Primordial nucleosynthesis with a varying fine structure constant: An improved estimate

Abstract

We compute primordial light-element abundances for cases with a fine structure constant $\ensuremath{\alpha}$ different from the present value, including many sources of $\ensuremath{\alpha}$ dependence neglected in previous calculations. Specifically, we consider contributions arising from Coulomb barrier penetration, photon coupling to nuclear currents, and the electromagnetic components of nuclear masses. We find the primordial abundances to depend more weakly on $\ensuremath{\alpha}$ than previously estimated, by up to a factor of 2 in the case of ${}^{7}\mathrm{Li}.$ We discuss the constraints on variations in $\ensuremath{\alpha}$ from the individual abundance measurements and the uncertainties affecting these constraints.
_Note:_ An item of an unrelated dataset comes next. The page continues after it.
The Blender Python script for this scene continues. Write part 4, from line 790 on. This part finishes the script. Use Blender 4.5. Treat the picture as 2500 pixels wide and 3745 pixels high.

While the present best measurements of primordial D/H, ${}^{4}\mathrm{He}/\mathrm{H},$ and ${}^{7}\mathrm{Li}/\mathrm{H}$ may be reconciled pairwise by adjusting $\ensuremath{\alpha}$ and the universal baryon density, no value of $\ensuremath{\alpha}$ allows all three to be accommodated simultaneously without consideration of systematic error. The combination of measured abundances with observations of acoustic peaks in the cosmic microwave background favors no change in $\ensuremath{\alpha}$ within the uncertainties.